Compare this to America, where although academies do exist, the primary means of youth development is club teams. The intensity and level of coaching is sure higher than in school soccer, but a child might spend only 10-20 hours a week training and playing with their club team. After practice, American kids go home to their family, while La Masia youth are with each other 24/7.

Another factor hampering American youth is their coaches' obsession with winning. Club teams in the States tend to prioritize winning over developing a cohesive playing style, which usually stymies player development and favors bigger, stronger kids in lieu of those with soccer brains. How 'Murican. 🇺🇸


How shocking to see this in a piece comparing the United States to Europe! 💵 

One of the things I love most about the beautiful game is its simplicity and few barriers to entry. The primary reason it's the most popular sport on the planet is that anyone can play all you really need is a ball.

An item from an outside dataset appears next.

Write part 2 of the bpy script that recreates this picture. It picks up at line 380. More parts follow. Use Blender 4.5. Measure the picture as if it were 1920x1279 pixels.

The Beautiful Game in Benin

This isn't the case in America, where we've somehow managed to make the sport more expensive than our healthcare premiums. Participation in clubs and camps can cost thousands of dollars between sign-up fees, travel, and gear, practically making soccer in the States a sport of the upper and middle classes.

In Europe, academies are subsidized by clubs’ first teams, who benefit from having emerging talent in their ranks; Families of PSG's U11 girl's team only pay the club $200 to attend the academy for a year. Top academies even offer scholarships, so underprivileged youth can attend world-class academies for completely free.

Countless footballers have dragged themselves and their families out of poverty thanks to the willingness of clubs to take a chance on them. Imagine if Sporting Lisbon had never taken a shot on Cristiano Ronaldo.